AIM: Print all of the lines exactly. Any picture among them stays out.
○ ○ ○ ○ ○ ○ ○
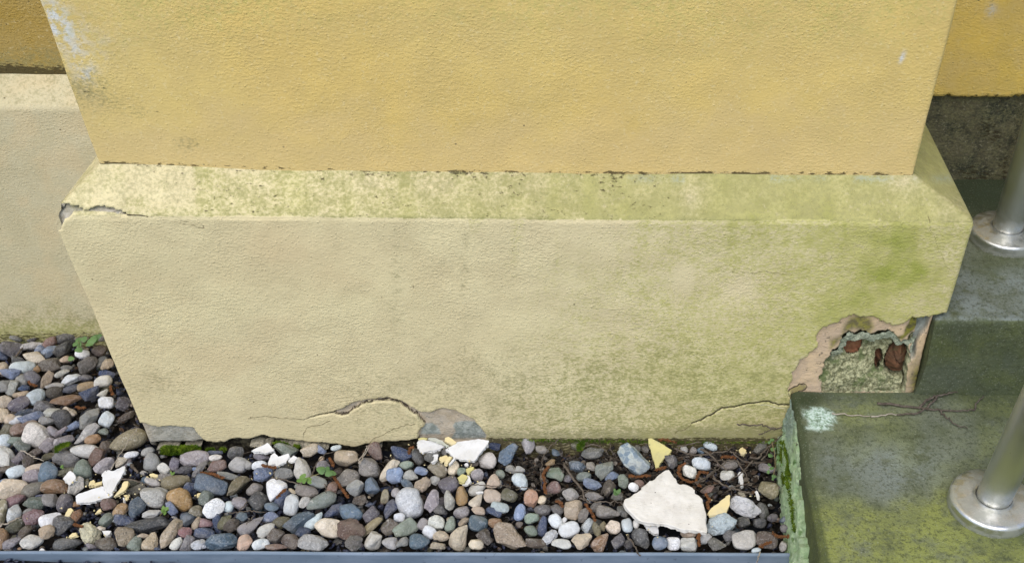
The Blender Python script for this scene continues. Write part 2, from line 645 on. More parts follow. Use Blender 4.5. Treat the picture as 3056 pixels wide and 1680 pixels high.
# ---------------------------------------------------------------- shader helper
class NT:
    def __init__(s, name, rough=.85, spec=.3):
        s.m = bpy.data.materials.new(name); s.m.use_nodes = True; s.t = s.m.node_tree
        s.b = s.t.nodes['Principled BSDF']; s.b.inputs['Roughness'].default_value = rough
        s.b.inputs['Specular IOR Level'].default_value = spec
    def put(s, i, v):
        if isinstance(v, bpy.types.NodeSocket): s.t.links.new(v, i)
        elif hasattr(v, '__len__'): i.default_value = tuple(v)+((1,) if len(i.default_value) == 4 and len(v) == 3 else ())
        else: i.default_value = v
    def n(s, typ, **k):
        x = s.t.nodes.new(typ)
        for a, v in k.items(): setattr(x, a, v)
        return x
    def math(s, op, a, b=0., c=0.):
        x = s.n('ShaderNodeMath', operation=op); s.put(x.inputs[0], a); s.put(x.inputs[1], b); s.put(x.inputs[2], c); return x.outputs[0]
    def mix(s, f, a, b, mode='MIX'):
        x = s.n('ShaderNodeMix', data_type='RGBA', blend_type=mode); s.put(x.inputs[0], f); s.put(x.inputs[6], a); s.put(x.inputs[7], b); return x.outputs[2]
    def attr(s, n, col=False):
        x = s.n('ShaderNodeAttribute', attribute_name=n); return x.outputs[0 if col else 2]
    def co(s, scale=(1, 1, 1), off=None):
        t = s.n('ShaderNodeTexCoord').outputs['Object']
        m = s.n('ShaderNodeMapping'); s.put(m.inputs['Vector'], t); m.inputs['Scale'].default_value = scale
        if off is not None: s.put(m.inputs['Location'], off)
        return m.outputs[0]
    def noise(s, v, sc, det=3, rough=.55, dist=0):
        x = s.n('ShaderNodeTexNoise'); s.put(x.inputs['Vector'], v); x.inputs['Scale'].default_value = sc
        x.inputs['Detail'].default_value = det; x.inputs['Roughness'].default_value = rough; x.inputs['Distortion'].default_value = dist
        return x.outputs[0]
    def vor(s, v, sc, feat='F1', out=0, rnd=1):
        x = s.n('ShaderNodeTexVoronoi', feature=feat); s.put(x.inputs['Vector'], v); x.inputs['Scale'].default_value = sc
        x.inputs['Randomness'].default_value = rnd
        return x.outputs[out]
    def ss(s, v, a, b, lo=0, hi=1):
        x = s.n('ShaderNodeMapRange', interpolation_type='SMOOTHSTEP'); s.put(x.inputs[0], v)
        for i, k in enumerate((a, b, lo, hi)): s.put(x.inputs[i+1], k)
        return x.outputs[0]
    def bump(s, h, dist, strength=1., nrm=None):
        x = s.n('ShaderNodeBump'); s.put(x.inputs['Height'], h); x.inputs['Distance'].default_value = dist; x.inputs['Strength'].default_value = strength
        if nrm is not None: s.put(x.inputs['Normal'], nrm)
        return x.outputs[0]
    def done(s, col, nrm=None, rough=None):
        s.put(s.b.inputs['Base Color'], col)
        if nrm is not None: s.put(s.b.inputs['Normal'], nrm)
        if rough is not None: s.put(s.b.inputs['Roughness'], rough)
        return s.m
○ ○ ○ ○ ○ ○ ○
EXPECTED ANSWER:
The Blender Python script for this scene continues. Write part 2, from line 645 on. More parts follow. Use Blender 4.5. Treat the picture as 3056 pixels wide and 1680 pixels high.
# ---------------------------------------------------------------- shader helper
class NT:
    def __init__(s, name, rough=.85, spec=.3):
        s.m = bpy.data.materials.new(name); s.m.use_nodes = True; s.t = s.m.node_tree
        s.b = s.t.nodes['Principled BSDF']; s.b.inputs['Roughness'].default_value = rough
        s.b.inputs['Specular IOR Level'].default_value = spec
    def put(s, i, v):
        if isinstance(v, bpy.types.NodeSocket): s.t.links.new(v, i)
        elif hasattr(v, '__len__'): i.default_value = tuple(v)+((1,) if len(i.default_value) == 4 and len(v) == 3 else ())
        else: i.default_value = v
    def n(s, typ, **k):
        x = s.t.nodes.new(typ)
        for a, v in k.items(): setattr(x, a, v)
        return x
    def math(s, op, a, b=0., c=0.):
        x = s.n('ShaderNodeMath', operation=op); s.put(x.inputs[0], a); s.put(x.inputs[1], b); s.put(x.inputs[2], c); return x.outputs[0]
    def mix(s, f, a, b, mode='MIX'):
        x = s.n('ShaderNodeMix', data_type='RGBA', blend_type=mode); s.put(x.inputs[0], f); s.put(x.inputs[6], a); s.put(x.inputs[7], b); return x.outputs[2]
    def attr(s, n, col=False):
        x = s.n('ShaderNodeAttribute', attribute_name=n); return x.outputs[0 if col else 2]
    def co(s, scale=(1, 1, 1), off=None):
        t = s.n('ShaderNodeTexCoord').outputs['Object']
        m = s.n('ShaderNodeMapping'); s.put(m.inputs['Vector'], t); m.inputs['Scale'].default_value = scale
        if off is not None: s.put(m.inputs['Location'], off)
        return m.outputs[0]
    def noise(s, v, sc, det=3, rough=.55, dist=0):
        x = s.n('ShaderNodeTexNoise'); s.put(x.inputs['Vector'], v); x.inputs['Scale'].default_value = sc
        x.inputs['Detail'].default_value = det; x.inputs['Roughness'].default_value = rough; x.inputs['Distortion'].default_value = dist
        return x.outputs[0]
    def vor(s, v, sc, feat='F1', out=0, rnd=1):
        x = s.n('ShaderNodeTexVoronoi', feature=feat); s.put(x.inputs['Vector'], v); x.inputs['Scale'].default_value = sc
        x.inputs['Randomness'].default_value = rnd
        return x.outputs[out]
    def ss(s, v, a, b, lo=0, hi=1):
        x = s.n('ShaderNodeMapRange', interpolation_type='SMOOTHSTEP'); s.put(x.inputs[0], v)
        for i, k in enumerate((a, b, lo, hi)): s.put(x.inputs[i+1], k)
        return x.outputs[0]
    def bump(s, h, dist, strength=1., nrm=None):
        x = s.n('ShaderNodeBump'); s.put(x.inputs['Height'], h); x.inputs['Distance'].default_value = dist; x.inputs['Strength'].default_value = strength
        if nrm is not None: s.put(x.inputs['Normal'], nrm)
        return x.outputs[0]
    def done(s, col, nrm=None, rough=None):
        s.put(s.b.inputs['Base Color'], col)
        if nrm is not None: s.put(s.b.inputs['Normal'], nrm)
        if rough is not None: s.put(s.b.inputs['Roughness'], rough)
        return s.m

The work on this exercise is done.